Pihak-pihak yang merasa menjadi korban dalam kasus tersebut dipersilakan segera melaporkan kepada satgas agar penanganan kasus bisa segera dilakukan. Ini berkaitan dengan jenis kasus yang tergolong sebagai delik aduan.
Salah seorang korban melaporkan peristiwa yang dialaminya pada Satgas PPKS UNS, Senin (10/10/2022). Sewaktu melapor, korban didampingi perwakilan dari BEM SV UNS dan Dewan Mahasiswa SV UNS.
”Saat ini, kami sedang mengumpulkan data sebanyak-banyaknya terkait kasus tersebut. Jika terbukti seperti apa yang dituduhkan, maka akan mendapatkan hukuman sesuai dengan regulasi yang ada,” kata Ketua Satgas PPKS UNS Ismi Dwi Astuti Nurhaeni, lewat pesan singkatnya, Selasa siang.
Ditanyai soal sanksi, Ismi belum bisa menjawabnya. Sanksi baru bisa ditentukan setelah seluruh rangkaian pemeriksaan rampung dilakukan. Jenis sanksi yang diberikan bergantung dengan seberapa berat tingkat pelanggaran dari terduga pelaku.
Pemberian sanksi mengacu pada Peraturan Menteri Pendidikan, Kebudayaan, Riset, dan Teknologi Nomor 30 Tahun 2021 tentang Pencegahan dan Penanganan Kekerasan Seksual di Lingkungan Perguruan Tinggi. Sanksi yang dikenakan berwujud sanksi administratif dengan tiga tingkat pelanggaran, yakni sedang, ringan, dan berat.
Sanksi paling ringan berupa teguran tertulis atau pembuatan permohonan maaf tertulis yang dipublikasikan, baik di internal kampus maupun media massa. Untuk sanksi administratif, hukuman bisa berupa skorsing. Sanksi terberat adalah pemberhentian tetap sebagai mahasiswa ataupun jabatan pendidik atau tenaga kependidikan.
Di sisi lain, BEM SV UNS juga mengeluarkan surat desakan agar terduga pelaku diberhentikan dari jabatannya sebagai Presiden BEM SV UNS secara tidak hormat. Surat desakan itu ditandatangani Wakil Presiden BEM SV UNS Muhammad Washul.
Surat itu disikapi Dewan Mahasiswa SV UNS dengan memutuskan melimpahkan kewenangan jabatan presiden kepada wakil presiden. Pelimpahan kewenangan bertujuan agar roda organisasi bisa terus berjalan.

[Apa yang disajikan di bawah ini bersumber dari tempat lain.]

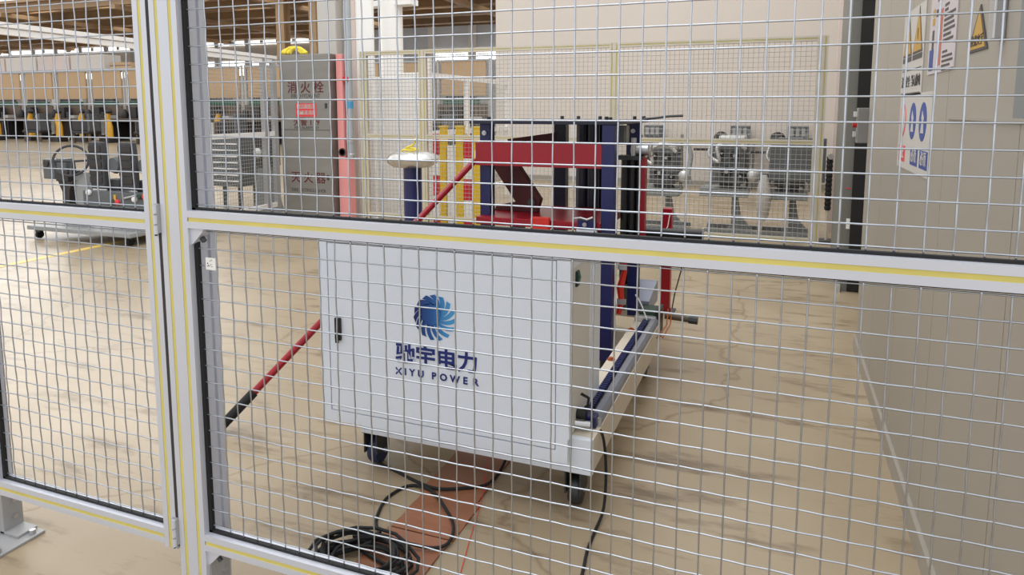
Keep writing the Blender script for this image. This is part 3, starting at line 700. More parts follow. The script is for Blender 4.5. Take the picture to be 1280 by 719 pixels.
# ------------------------------------------------------------------ far fence across the aisle (parallel to the near one)
def far_mesh(name, x0, x1, z0, z1, y, parent, pitch=0.04, r=0.0017):
    b = MB(); n = int((x1 - x0) / pitch)
    for k in range(1, n + 1): b.tube([(x0 + k * (x1 - x0) / (n + 1), y, z0), (x0 + k * (x1 - x0) / (n + 1), y, z1)], r, 4, False)
    n = int((z1 - z0) / pitch)
    for k in range(1, n + 1): b.tube([(x0, y, z0 + k * (z1 - z0) / (n + 1)), (x1, y, z0 + k * (z1 - z0) / (n + 1))], r, 4, False)
    return b.build(name, 'far_wire', parent, stuff=True)
YB = 6.03
ff = thing('far_fence', 'cream framed wire mesh fence across the aisle behind the lifting rig', 'fence', (-1.4, YB, 0))
fx = [-3.90, -3.235, -1.36, 0.29]
for i, x in enumerate(fx):
    w = 0.08
    p = MB().prism([(x - w / 2 + a, YB - 0.02 + b) for a, b in slot_profile(w, 0.04, 2, 1)], 'z', 0.008, 1.80).build('post', 'cream_alu', ff)
    for dx in (-0.02, 0.02): MB().box(x + dx - 0.0022, x + dx + 0.0022, YB - 0.019, YB - 0.015, 0.03, 1.79).build('slot_cover', 'yellow_strip', p)
    box('base_plate', 'aluminium_dull', p, x - 0.07, x + 0.07, YB - 0.07, YB + 0.07, 0, 0.008)
for a, b in zip(fx, fx[1:]):
    for z0 in (0.15, 0.945, 1.76):
        r = MB().prism([(YB - 0.02 + u, z0 + v) for u, v in slot_profile(0.04, 0.04, 1, 1)], 'x', a + 0.04, b - 0.04).build('rail', 'cream_alu', ff)
        MB().box(a + 0.042, b - 0.042, YB - 0.019, YB - 0.015, z0 + 0.0175, z0 + 0.022).build('slot_cover', 'yellow_strip', r)
    far_mesh('wire_mesh', a + 0.04, b - 0.04, 0.985, 1.76, YB, ff); far_mesh('wire_mesh', a + 0.04, b - 0.04, 0.19, 0.945, YB, ff)
# white fence running back from the cream fence
f2 = thing('white_fence_return', 'white framed mesh fence running back behind the barrier', 'fence', (-3.68, 8.2, 0))
for y in (6.98, 8.0, 9.4): MB().box(-3.71, -3.65, y - 0.03, y + 0.03, 0.0, 1.80 if y < 7 else 1.62).build('post', 'white_alu', f2)
for z0 in (0.15, 0.93, 1.58): box('rail', 'white_alu', f2, -3.70, -3.66, 7.01, 9.4, z0, z0 + 0.06)
b = MB()
for k in range(1, 40):
    y = 7.01 + 0.06 * k; b.tube([(-3.68, y, 0.2), (-3.68, y, 1.58)], 0.002, 4, False)
for k in range(1, 23): b.tube([(-3.68, 7.01, 0.2 + 0.06 * k), (-3.68, 9.4, 0.2 + 0.06 * k)], 0.002, 4, False)
b.build('wire_mesh', 'far_wire', f2, stuff=True)

# ------------------------------------------------------------------ white fence running away on the left, open passage with header
lf = thing('white_side_fence', 'white framed mesh fence running back on the left to the fire cabinet', 'fence', (-5.3, 5.6, 0))
def along(y): return -5.09 - 0.09 * (y - 3.33)      # the run drifts a little to the left
def slant_rail(name, y0, y1, z0, h, w, m):
    a0, a1 = along(y0), along(y1)
    vs = [(a0 - w, y0, z0), (a0 + w, y0, z0), (a1 + w, y1, z0), (a1 - w, y1, z0)]
    b = MB(); b._faces(vs + [(x, y, z + h) for x, y, z in vs], [(3, 2, 1, 0), (4, 5, 6, 7), (0, 1, 5, 4), (1, 2, 6, 5), (2, 3, 7, 6), (3, 0, 4, 7)])
    return b.build(name, m, lf)
slant_rail('header_rail', 2.2, 6.5, 1.745, 0.042, 0.02, 'white_alu'); slant_rail('header_rail', 2.2, 6.5, 1.795, 0.035, 0.03, 'white_alu')
slant_rail('mid_rail', 5.05, 6.45, 0.93, 0.05, 0.02, 'white_alu'); slant_rail('low_rail', 5.05, 6.45, 0.12, 0.05, 0.02, 'white_alu')
for y in (2.2, 5.05, 6.27, 6.45): box('post', 'aluminium_dull', lf, along(y) - 0.025, along(y) + 0.025, y - 0.03, y + 0.03, 0, 1.79)
b = MB()
for z0, z1 in ((0.98, 1.745), (0.17, 0.93)):
    for k in range(1, 34):
        y = 5.08 + k * 0.04; b.tube([(along(y), y, z0), (along(y), y, z1)], 0.002, 4, False)
    for k in range(1, int((z1 - z0) / 0.04)):
        z = z0 + 0.04 * k; b.tube([(along(5.08), 5.08, z), (along(6.42), 6.42, z)], 0.002, 4, False)
b.build('wire_mesh', 'far_wire', lf, stuff=True)
tbx = MB().box(-6.62, -6.02, 6.6, 6.95, 0.30, 0.92).build('dark_box', 'sim_grey', None, bevel=0.01)
tag(tbx, 'dark box on legs with mesh highlights as white bars, seen through the white side fence', 'equipment')
for k in range(7): box('highlight_bar', 'white_alu', tbx, -6.58, -6.06, 6.585, 6.6, 0.36 + 0.075 * k, 0.375 + 0.075 * k)  # white bars stand in for fence mesh highlights on the dark box
for x in (-6.58, -6.10): MB().box(x, x + 0.04, 6.62, 6.66, 0, 0.30).box(x, x + 0.04, 6.88, 6.92, 0, 0.30).build('box_leg', 'dark_steel', tbx)
tt = thing('grey_machine_stand', 'grey machine stand with dark head between side fence and fire cabinet', 'stand', (-5.75, 6.75, 0))
MB().prism([(-5.92, 0.0), (-5.60, 0.0), (-5.64, 0.12), (-5.70, 0.55), (-5.82, 0.55), (-5.88, 0.12)], 'y', 6.65, 6.85).build('pedestal', 'stand_grey', tt, bevel=0.01)
MB().box(-5.86, -5.66, 6.62, 6.88, 0.55, 0.92).build('head', 'machine_dark', tt, bevel=0.015)
MB().lathe((-5.76, 6.62, 0.72), [(0.06, 0), (0.06, -0.03), (0.03, -0.05)], 12, 'y').build('chuck', 'engine_light', tt, smooth=True)

# ------------------------------------------------------------------ fire cabinet, pipe, column
fc = thing('fire_cabinet', 'stainless fire hydrant cabinet with red lettering beside the pink cover', 'fire cabinet', (-4.48, 6.0, 0))
FY = 5.85
MB().box(-4.80, -4.185, FY + 0.012, 6.09, 0, 1.78).build('body', 'stainless', fc, bevel=0.004)
du = MB().box(-4.792, -4.193, FY, FY + 0.012, 1.025, 1.772).build('upper_door', 'stainless', fc, bevel=0.004)
dl = MB().box(-4.792, -4.193, FY, FY + 0.012, 0.012, 1.010).build('lower_door', 'stainless', fc, bevel=0.004)
lettering('消 火 栓', 0.125, (-4.475, FY - 0.001, 1.442), '-y', 'print_red', du, bold=0.012)
lettering('FIRE HYDRANT', 0.058, (-4.475, FY - 0.001, 1.362), '-y', 'print_dark', du, squash=0.9)
st = MB().box(-4.60, -4.345, FY - 0.0015, FY, 1.155, 1.29).build('sticker', 'print_redlight', du)
for zz in (1.238, 1.178): MB().box(-4.583, -4.362, FY - 0.002, FY - 0.0015, zz, zz + 0.042).build('sticker_field', 'paper_white', st)
lettering('消防设施', 0.044, (-4.472, FY - 0.003, 1.259), '-y', 'print_redlight', st); lettering('严禁遮挡', 0.044, (-4.472, FY - 0.003, 1.199), '-y', 'print_redlight', st)
lettering('火警 119', 0.085, (-4.475, FY - 0.001, 1.098), '-y', 'print_red', du, bold=0.012)
lettering('FIRE ALARM 119', 0.042, (-4.475, FY - 0.001, 1.045), '-y', 'print_dark', du)
lettering('灭 火 器', 0.12, (-4.475, FY - 0.001, 0.53), '-y', 'print_red', dl, bold=0.012)
lettering('FIRE EXTINGUISHER', 0.05, (-4.475, FY - 0.001, 0.405), '-y', 'print_dark', dl, squash=0.95)
for dd, zz in ((du, 1.24), (dl, 0.52)): MB().box(-4.245, -4.222, FY - 0.008, FY, zz, zz + 0.05).build('lock', 'dark_steel', dd, bevel=0.003)
rag = MB()
for k in range(6):
    rag.tube(smooth_path([(-4.80 + 0.02 * k, 5.90 + 0.02 * (k % 2), 1.797), (-4.76 + 0.02 * k, 5.93, 1.835 + 0.008 * (k % 3)), (-4.66 + 0.015 * k, 5.95, 1.85 - 0.01 * (k % 2)), (-4.57 + 0.012 * k, 5.94, 1.797)]), 0.016, 7)
tag(rag.build('yellow_strap', 'yellow_rag', None, smooth=True), 'bunched yellow strap lying on top of the fire cabinet', 'strap')
pc = thing('pipe_cover', 'tall pink painted pipe cover right of the fire cabinet', 'pipe cover', (-4.11, 5.97, 0))
MB().box(-4.160, -4.088, 5.93, 6.03, 0.74, 1.775).build('cover', 'pink_cover', pc, bevel=0.004)
MB().box(-4.160, -4.030, 5.93, 6.03, 0.0, 0.74).build('cover', 'pink_cover', pc, bevel=0.004)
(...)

”Kondisi organisasi BEM memang baru konsolidasi ulang karena pimpinannya tidak bisa menjalankan fungsi itu. Jadi, organisasi tetap berjalan (saat ini) dengan komando dari wakil presiden,” kata Ketua Dewan Mahasiswa SV UNS Muhammad Alfied Pandam Pamungkas.
Pandam mengharapkan penanganan kasus segera memperoleh kejelasan. Itu berkaitan desakan pemberhentian terduga pelaku dari jabatannya. Pihaknya mengaku baru bisa membebaskan presiden dari tugasnya jika laporan yang dilayangkan sudah naik statusnya menjadi penyidikan. Pembebasan tugas untuk mempermudah segala proses penyidikan yang bakal berlangsung.